All three images are crops. The double cluster is going reasonably deep but faint stars are difficult to distinguish from the noise. The belt crop is interesting as it shows faintly the emission nebula NGC 2024 next to the left hand belt star, and a faint patch to the north is the reflection nebula M78.

So a couple of things have been learnt. The location I found would be pretty good on a clearer night provided the western sky towards Stevenage is avoided. Otherwise I would have to travel a considerable distance further east and north. The mount is more than capable of tracking for many minutes with the 100mm lens and would probably handle substantially larger lenses-the 300mm f2.8 will be tested. The 100mm lens certainly works well at f2.8. Due to noise and dynamic range I would not want to set the camera to more than iso 1000 in future particularly if exposures of several minutes are attempted and it would certainly be beneficial to produce multiple images and stack them, as this will enable me to go a lot deeper. Dark frames and flat fields will also help.
 The drive home was a bit of a let down as I hoped to pick up one or two Barn Owls.

Saturday, 2 March 2013


Went down to Amwell this morning. Expecting a mild late winters day, it was rather cold and cloudy. The pair of Pintail that have been present a few days were a long way off at the back along with most of the snipe. A pair of Wigeon still remained-I assumed many had departed now that Spring is around the corner, but later on around 20 more appeared. Still a few Goldeneye around.
Walked over to the main hide with Mick where we were able to get reasonable images of the drake Pintail-the female had fallen asleep.
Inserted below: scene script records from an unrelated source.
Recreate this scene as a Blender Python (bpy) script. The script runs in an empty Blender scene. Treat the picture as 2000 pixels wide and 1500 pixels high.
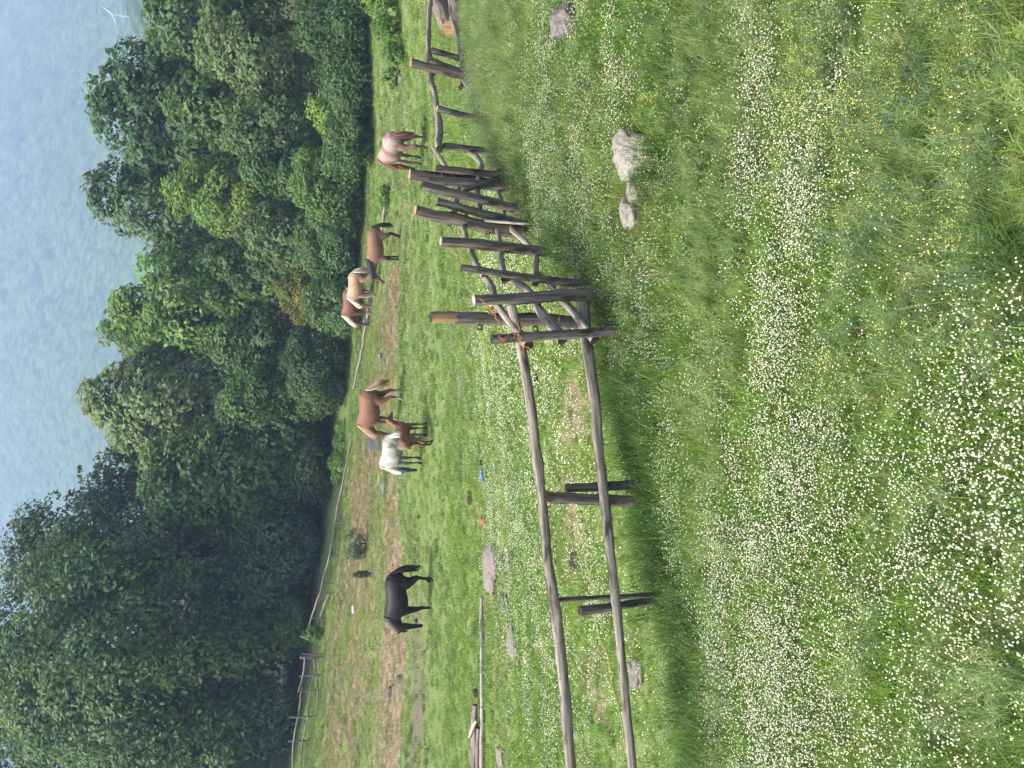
import bpy, bmesh, math, random
import numpy as np
from mathutils import Vector, Matrix
R_ = math.radians
rng = np.random.default_rng(7)
random.seed(7)
scene = bpy.context.scene
COL = scene.collection

# ------------------------------------------------------------------ camera (the photograph lies on its side: the camera is rolled by 90 degrees)
F = 1500.0                      # focal length in photo pixels (2000 wide)
PITCH = R_(20.1)
CP, SP = math.cos(PITCH), math.sin(PITCH)
CZ = 4.4                        # camera height, metres
cam_d = bpy.data.cameras.new("camera")
cam = bpy.data.objects.new("camera", cam_d); COL.objects.link(cam)
cam_d.sensor_fit = 'HORIZONTAL'; cam_d.sensor_width = 36.0; cam_d.lens = 36.0 * F / 2000.0
cam_d.clip_start = 0.05; cam_d.clip_end = 9000
fw = Vector((0, CP, -SP)); up = Vector((0, SP, CP)); rt = Vector((1, 0, 0))
m3 = Matrix((-up, rt, -fw)).transposed()
cam.matrix_world = Matrix.Translation((0, 0, CZ)) @ m3.to_4x4()
scene.camera = cam

# ------------------------------------------------------------------ light
SUN_EL, SUN_AZ = R_(60), R_(-93)      # azimuth measured from +Y (view direction) towards +X (scene right)
sd = Vector((math.sin(SUN_AZ) * math.cos(SUN_EL), math.cos(SUN_AZ) * math.cos(SUN_EL), math.sin(SUN_EL)))
sun_d = bpy.data.lights.new("sun", 'SUN'); sun_d.energy = 4.4; sun_d.angle = R_(4); sun_d.color = (1, .955, .88)
sun = bpy.data.objects.new("sun", sun_d); COL.objects.link(sun)
sun.rotation_euler = sd.to_track_quat('Z', 'Y').to_euler()
sun.location = (-40, -10, 80)
w = bpy.data.worlds.new("World"); scene.world = w; w.use_nodes = True
nt = w.node_tree; bg = nt.nodes["Background"]
sky = nt.nodes.new("ShaderNodeTexSky"); sky.sky_type = 'NISHITA'; sky.sun_disc = False
sky.sun_elevation = SUN_EL; sky.sun_rotation = SUN_AZ; sky.air_density = 1.0; sky.dust_density = 6.0; sky.ozone_density = 0.4
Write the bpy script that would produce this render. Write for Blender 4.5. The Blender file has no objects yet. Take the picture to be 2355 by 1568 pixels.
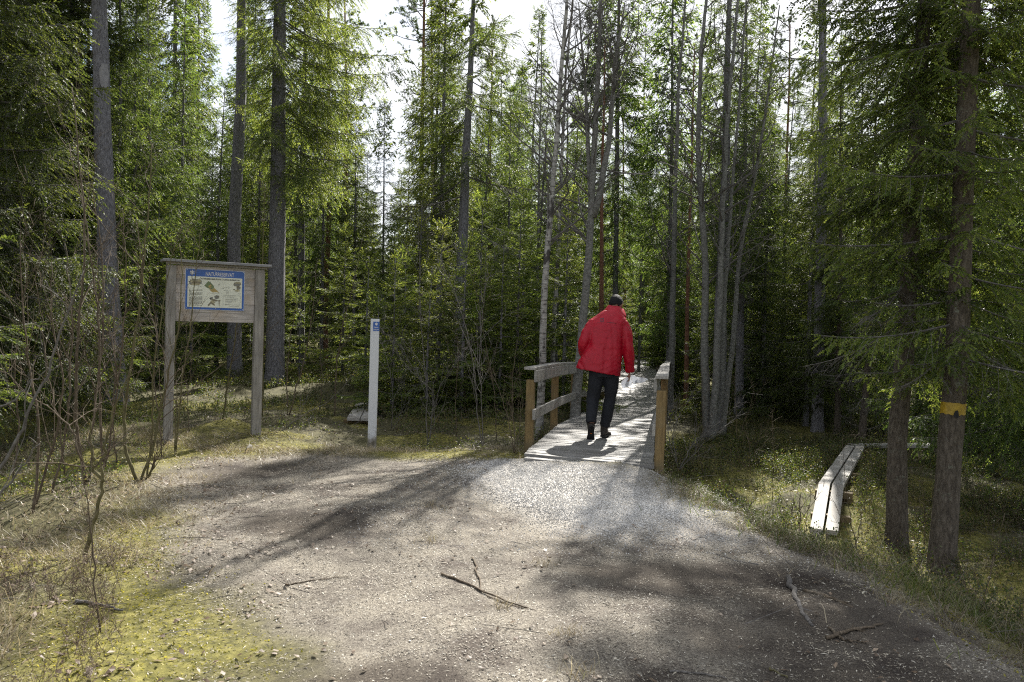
import bpy, math, random
import numpy as np
from mathutils import Matrix, Vector

# ---------------------------------------------------------------- camera, sky, sun
scene = bpy.context.scene
COL = scene.collection
R_ = math.radians
F_PX, CX, CY = 1847.0, 1177.3, 784.0          # focal length and centre for a 2354.6 px wide picture
PITCH, ROLL, CAM_Z = R_(1.2), R_(1.7), 1.6
cp, sp = math.cos(PITCH), math.sin(PITCH)
cr, sr = math.cos(ROLL), math.sin(ROLL)
FWD = np.array([0, cp, -sp]); R0 = np.array([1.0, 0, 0]); U0 = np.array([0, sp, cp])
RGT = R0 * cr + U0 * sr
UPV = -R0 * sr + U0 * cr
CAMP = np.array([0, 0, CAM_Z])

cam_data = bpy.data.cameras.new("camera")
cam = bpy.data.objects.new("camera", cam_data)
COL.objects.link(cam)
cam.matrix_world = Matrix([[RGT[0], UPV[0], -FWD[0], 0], [RGT[1], UPV[1], -FWD[1], 0], [RGT[2], UPV[2], -FWD[2], CAM_Z], [0, 0, 0, 1]])
cam_data.sensor_width = 36.0
cam_data.lens = 36.0 * F_PX / 2354.6
cam_data.clip_start = 0.05
cam_data.clip_end = 2000
cam_data.dof.use_dof = True
cam_data.dof.focus_distance = 11.0
cam_data.dof.aperture_fstop = 6.3
scene.camera = cam

SUN_EL, SUN_AZ = R_(41.0), math.atan2(0.31, 0.95)     # azimuth clockwise from +Y
world = bpy.data.worlds.new("World"); scene.world = world
world.use_nodes = True
wn, wl = world.node_tree.nodes, world.node_tree.links
wn.clear()
sky = wn.new("ShaderNodeTexSky"); sky.sky_type = 'NISHITA'; sky.sun_disc = False
sky.sun_elevation = SUN_EL; sky.sun_rotation = SUN_AZ
sky.air_density = 1.0; sky.dust_density = 1.5; sky.ozone_density = 1.0
tc = wn.new("ShaderNodeTexCoord")
cm = wn.new("ShaderNodeMapping"); cm.inputs['Scale'].default_value = (1.0, 1.0, 2.2)
cn = wn.new("ShaderNodeTexNoise"); cn.inputs['Scale'].default_value = 2.6; cn.inputs['Detail'].default_value = 7; cn.inputs['Roughness'].default_value = 0.55
crp = wn.new("ShaderNodeValToRGB"); crp.color_ramp.elements[0].position = 0.36; crp.color_ramp.elements[1].position = 0.55
mx = wn.new("ShaderNodeMixRGB"); mx.inputs['Color2'].default_value = (7.2, 7.35, 7.7, 1)
bg = wn.new("ShaderNodeBackground"); bg.inputs['Strength'].default_value = 0.062
wo = wn.new("ShaderNodeOutputWorld")
wl.new(tc.outputs['Generated'], cm.inputs['Vector']); wl.new(cm.outputs['Vector'], cn.inputs['Vector'])
wl.new(cn.outputs['Fac'], crp.inputs['Fac']); wl.new(crp.outputs['Color'], mx.inputs['Fac'])
wl.new(sky.outputs['Color'], mx.inputs['Color1']); wl.new(mx.outputs['Color'], bg.inputs['Color'])
wl.new(bg.outputs['Background'], wo.inputs['Surface'])

sun_d = bpy.data.lights.new("sun", 'SUN'); sun_d.energy = 5.0; sun_d.angle = R_(0.53); sun_d.color = (1.0, 0.95, 0.87)
sun = bpy.data.objects.new("sun", sun_d); COL.objects.link(sun)
SUN_DIR = np.array([math.sin(SUN_AZ) * math.cos(SUN_EL), math.cos(SUN_AZ) * math.cos(SUN_EL), math.sin(SUN_EL)])
sun.rotation_euler = Vector(-SUN_DIR).to_track_quat('-Z', 'Y').to_euler()
sun.location = (8, 25, 30)

scene.view_settings.view_transform = 'Standard'
scene.view_settings.look = 'None'
scene.view_settings.exposure = 1.5
scene.view_settings.gamma = 1.0
scene.render.engine = 'CYCLES'
cy = scene.cycles
cy.max_bounces = 5; cy.diffuse_bounces = 3; cy.glossy_bounces = 2; cy.transmission_bounces = 3; cy.transparent_max_bounces = 4
cy.use_adaptive_sampling = True; cy.adaptive_threshold = 0.01
cy.sample_clamp_indirect = 4.0
cy.caustics_reflective = False; cy.caustics_refractive = False
cy.use_denoising = False
cy.filter_width = 1.15

# ---------------------------------------------------------------- placing helpers
def P(px, py, d):
    """pixel of the full picture + forward distance -> world point"""
    return CAMP + RGT * ((px - CX) / F_PX * d) - UPV * ((py - CY) / F_PX * d) + FWD * d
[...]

 Apart from a calling Cetti's warbler, not much else was happening so we went up to Tumbling Bay where the three Smew could be seen together n the distance. Leaving Mick I walked up and found a suitable spot where i could get some photos. Unfortunately they proved to be a bit flighty and I was not able to get all that close. Two red heads accompanied the drake, but a third remained on it's own and always seemed to avoid the others.

 Still a lot of Siskins around in the alders and Dunnocks, Chaffinches and Song Thrushes are singing.